Origin of ultra-wide IR transmission and ultra-large birefringence of mercurous halide series with one dimensional chain-like structure: An ab initio study

Abstract Mercurous halide single crystals with one-dimensional chain-like structure exhibit great potential as polarizers or acousto-optic devices in infrared range based on the ultra-large birefringence and ultra-wide infrared transmission range. However, the origin of these two unique properties of mercurous halide families are unclear. Herein, we theoretically investigate the electronic and vibrational properties of these analogues through first principle calculation to explore the origin of these two distinct properties.
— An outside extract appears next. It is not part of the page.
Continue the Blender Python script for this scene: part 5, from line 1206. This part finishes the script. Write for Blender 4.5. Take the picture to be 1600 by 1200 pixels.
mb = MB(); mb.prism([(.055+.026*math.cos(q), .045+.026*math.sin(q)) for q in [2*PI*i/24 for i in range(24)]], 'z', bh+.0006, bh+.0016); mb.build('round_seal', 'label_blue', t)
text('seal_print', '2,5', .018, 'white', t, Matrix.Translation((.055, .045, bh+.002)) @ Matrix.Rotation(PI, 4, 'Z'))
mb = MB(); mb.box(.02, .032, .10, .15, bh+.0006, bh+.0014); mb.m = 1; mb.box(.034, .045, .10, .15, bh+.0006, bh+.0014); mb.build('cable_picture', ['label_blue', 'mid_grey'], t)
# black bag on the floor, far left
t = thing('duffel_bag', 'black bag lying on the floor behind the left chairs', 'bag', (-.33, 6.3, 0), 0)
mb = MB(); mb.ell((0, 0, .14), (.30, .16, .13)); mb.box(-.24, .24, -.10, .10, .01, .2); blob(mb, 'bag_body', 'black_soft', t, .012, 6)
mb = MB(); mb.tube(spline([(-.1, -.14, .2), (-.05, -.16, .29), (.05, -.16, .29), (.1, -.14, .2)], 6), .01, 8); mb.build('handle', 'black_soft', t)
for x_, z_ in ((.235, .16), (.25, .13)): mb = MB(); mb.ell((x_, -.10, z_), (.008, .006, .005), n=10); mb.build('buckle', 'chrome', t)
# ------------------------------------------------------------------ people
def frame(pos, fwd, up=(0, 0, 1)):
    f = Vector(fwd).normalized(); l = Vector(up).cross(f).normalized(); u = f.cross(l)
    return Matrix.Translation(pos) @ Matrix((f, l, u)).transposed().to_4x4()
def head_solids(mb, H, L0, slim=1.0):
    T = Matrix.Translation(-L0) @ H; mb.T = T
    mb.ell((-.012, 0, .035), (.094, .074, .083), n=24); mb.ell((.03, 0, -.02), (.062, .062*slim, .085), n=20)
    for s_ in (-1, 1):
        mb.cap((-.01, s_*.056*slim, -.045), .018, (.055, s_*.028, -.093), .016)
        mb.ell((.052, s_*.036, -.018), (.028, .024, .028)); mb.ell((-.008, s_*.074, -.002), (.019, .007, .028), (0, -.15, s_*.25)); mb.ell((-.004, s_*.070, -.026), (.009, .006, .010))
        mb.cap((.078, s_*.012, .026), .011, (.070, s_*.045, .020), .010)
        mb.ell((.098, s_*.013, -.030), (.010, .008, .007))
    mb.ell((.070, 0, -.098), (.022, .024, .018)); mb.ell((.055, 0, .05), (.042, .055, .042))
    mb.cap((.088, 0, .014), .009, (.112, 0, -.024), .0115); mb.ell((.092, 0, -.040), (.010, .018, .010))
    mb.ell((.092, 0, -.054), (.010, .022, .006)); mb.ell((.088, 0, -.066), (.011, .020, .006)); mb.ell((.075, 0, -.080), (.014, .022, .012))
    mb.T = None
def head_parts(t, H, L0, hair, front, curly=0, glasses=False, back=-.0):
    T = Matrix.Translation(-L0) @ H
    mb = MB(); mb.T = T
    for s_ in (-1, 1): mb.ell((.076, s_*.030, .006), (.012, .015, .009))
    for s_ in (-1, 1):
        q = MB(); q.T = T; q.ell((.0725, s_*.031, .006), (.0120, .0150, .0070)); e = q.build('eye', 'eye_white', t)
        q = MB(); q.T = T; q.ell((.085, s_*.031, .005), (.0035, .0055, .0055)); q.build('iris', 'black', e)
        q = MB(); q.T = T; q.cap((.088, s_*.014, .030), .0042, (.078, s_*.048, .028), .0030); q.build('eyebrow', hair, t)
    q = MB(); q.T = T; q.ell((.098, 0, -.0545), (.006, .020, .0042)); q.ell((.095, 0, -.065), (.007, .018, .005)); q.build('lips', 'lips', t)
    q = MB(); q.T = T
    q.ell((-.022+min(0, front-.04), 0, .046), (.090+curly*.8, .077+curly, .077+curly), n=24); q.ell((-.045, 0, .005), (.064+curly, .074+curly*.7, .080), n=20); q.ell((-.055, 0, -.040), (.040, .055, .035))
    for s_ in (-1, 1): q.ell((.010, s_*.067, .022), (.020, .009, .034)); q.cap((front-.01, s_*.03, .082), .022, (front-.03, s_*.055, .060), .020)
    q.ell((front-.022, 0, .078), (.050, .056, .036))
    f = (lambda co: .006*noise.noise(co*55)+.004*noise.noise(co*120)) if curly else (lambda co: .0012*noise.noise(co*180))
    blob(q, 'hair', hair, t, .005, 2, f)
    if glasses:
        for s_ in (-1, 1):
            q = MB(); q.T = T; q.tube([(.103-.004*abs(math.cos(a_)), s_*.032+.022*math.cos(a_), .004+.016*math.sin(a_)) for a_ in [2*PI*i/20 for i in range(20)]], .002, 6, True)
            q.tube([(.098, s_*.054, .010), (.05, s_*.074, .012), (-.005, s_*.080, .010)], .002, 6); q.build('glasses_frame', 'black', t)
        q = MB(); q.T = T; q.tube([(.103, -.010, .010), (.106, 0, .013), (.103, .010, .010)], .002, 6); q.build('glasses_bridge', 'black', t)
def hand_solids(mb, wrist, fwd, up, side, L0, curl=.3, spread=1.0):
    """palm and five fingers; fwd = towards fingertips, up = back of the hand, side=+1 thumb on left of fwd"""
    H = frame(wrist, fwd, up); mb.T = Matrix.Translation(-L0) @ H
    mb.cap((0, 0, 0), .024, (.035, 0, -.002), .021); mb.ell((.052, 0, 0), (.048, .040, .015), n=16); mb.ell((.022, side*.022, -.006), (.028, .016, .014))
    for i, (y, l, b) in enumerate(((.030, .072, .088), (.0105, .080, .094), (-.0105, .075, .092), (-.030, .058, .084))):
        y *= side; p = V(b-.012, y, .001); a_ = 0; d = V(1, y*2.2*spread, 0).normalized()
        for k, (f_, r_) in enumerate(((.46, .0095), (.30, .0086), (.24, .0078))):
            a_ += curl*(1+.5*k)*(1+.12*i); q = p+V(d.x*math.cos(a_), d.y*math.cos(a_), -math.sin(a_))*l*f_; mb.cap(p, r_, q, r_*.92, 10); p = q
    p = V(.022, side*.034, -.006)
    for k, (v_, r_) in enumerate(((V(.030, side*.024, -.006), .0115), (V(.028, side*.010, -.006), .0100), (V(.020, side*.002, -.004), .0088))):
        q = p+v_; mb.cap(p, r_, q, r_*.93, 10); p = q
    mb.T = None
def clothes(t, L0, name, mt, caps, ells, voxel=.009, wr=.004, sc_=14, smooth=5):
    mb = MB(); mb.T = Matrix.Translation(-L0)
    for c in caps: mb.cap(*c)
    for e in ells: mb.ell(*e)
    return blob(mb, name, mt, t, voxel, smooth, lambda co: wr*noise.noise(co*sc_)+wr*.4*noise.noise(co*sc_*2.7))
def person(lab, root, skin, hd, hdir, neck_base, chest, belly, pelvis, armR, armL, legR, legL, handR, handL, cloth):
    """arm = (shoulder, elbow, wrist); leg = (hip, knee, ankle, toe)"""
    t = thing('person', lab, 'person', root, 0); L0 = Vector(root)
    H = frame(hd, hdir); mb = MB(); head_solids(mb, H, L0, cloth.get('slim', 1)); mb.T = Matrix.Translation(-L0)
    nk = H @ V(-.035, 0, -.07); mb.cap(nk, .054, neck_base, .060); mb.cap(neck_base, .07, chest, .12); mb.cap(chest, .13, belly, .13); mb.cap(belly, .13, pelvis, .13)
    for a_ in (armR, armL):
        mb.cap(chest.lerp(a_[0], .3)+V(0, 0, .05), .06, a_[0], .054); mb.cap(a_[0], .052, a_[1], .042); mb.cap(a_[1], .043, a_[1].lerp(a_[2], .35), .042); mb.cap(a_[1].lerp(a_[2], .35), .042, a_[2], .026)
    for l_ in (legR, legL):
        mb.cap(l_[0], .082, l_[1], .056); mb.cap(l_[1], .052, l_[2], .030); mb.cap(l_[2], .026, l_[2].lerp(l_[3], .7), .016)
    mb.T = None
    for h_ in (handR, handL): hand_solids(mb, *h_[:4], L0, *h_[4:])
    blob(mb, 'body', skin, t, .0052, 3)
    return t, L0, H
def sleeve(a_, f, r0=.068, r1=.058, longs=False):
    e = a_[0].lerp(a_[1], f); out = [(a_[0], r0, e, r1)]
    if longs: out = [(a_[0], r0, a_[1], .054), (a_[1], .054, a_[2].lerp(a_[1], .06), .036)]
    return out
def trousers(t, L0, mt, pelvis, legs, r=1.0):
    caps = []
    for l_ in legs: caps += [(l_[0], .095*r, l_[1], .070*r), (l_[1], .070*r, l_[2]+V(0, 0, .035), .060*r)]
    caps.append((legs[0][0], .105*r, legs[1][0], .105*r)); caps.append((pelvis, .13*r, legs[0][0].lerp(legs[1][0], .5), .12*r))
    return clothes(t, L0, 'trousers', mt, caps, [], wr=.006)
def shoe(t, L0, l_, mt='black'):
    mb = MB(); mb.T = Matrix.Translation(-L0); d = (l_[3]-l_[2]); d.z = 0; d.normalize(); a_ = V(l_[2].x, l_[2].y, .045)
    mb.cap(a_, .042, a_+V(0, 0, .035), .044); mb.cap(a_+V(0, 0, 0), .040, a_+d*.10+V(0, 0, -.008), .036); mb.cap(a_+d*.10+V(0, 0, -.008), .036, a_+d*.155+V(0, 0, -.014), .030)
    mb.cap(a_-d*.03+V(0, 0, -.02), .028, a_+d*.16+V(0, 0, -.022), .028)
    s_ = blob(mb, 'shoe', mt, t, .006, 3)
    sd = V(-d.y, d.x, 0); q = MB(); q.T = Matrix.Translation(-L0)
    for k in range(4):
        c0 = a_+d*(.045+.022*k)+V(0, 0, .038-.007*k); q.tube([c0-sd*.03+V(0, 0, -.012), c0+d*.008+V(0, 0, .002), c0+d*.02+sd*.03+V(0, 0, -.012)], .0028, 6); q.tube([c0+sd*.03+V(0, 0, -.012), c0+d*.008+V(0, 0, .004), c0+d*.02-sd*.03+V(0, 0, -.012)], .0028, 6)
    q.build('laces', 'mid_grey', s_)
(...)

The short cut-on wavelength is due to the large bandgap stemming from the ability of halogen to bind valence electrons tightly, while the long wavelength infrared cut-off originates from low phonon frequency caused by the high atomic weight of Hg and halogen atoms. Attributed to the high covalent characteristic between Hg and halogen atoms along c orientation and the very weak van der Waals force between X-Hg-Hg-X (X = Cl, Br, I) molecules perpendicular to c orientation, mercurous halide crystals exhibit large anisotropy of polarization leading to the large birefringence. Our analysis reveals that both one-dimensional chain structure and high atomic number elements contribute to the large birefringence and wide infrared transparent range, which would inspire a direction for designing new high-performance infrared polarizing materials.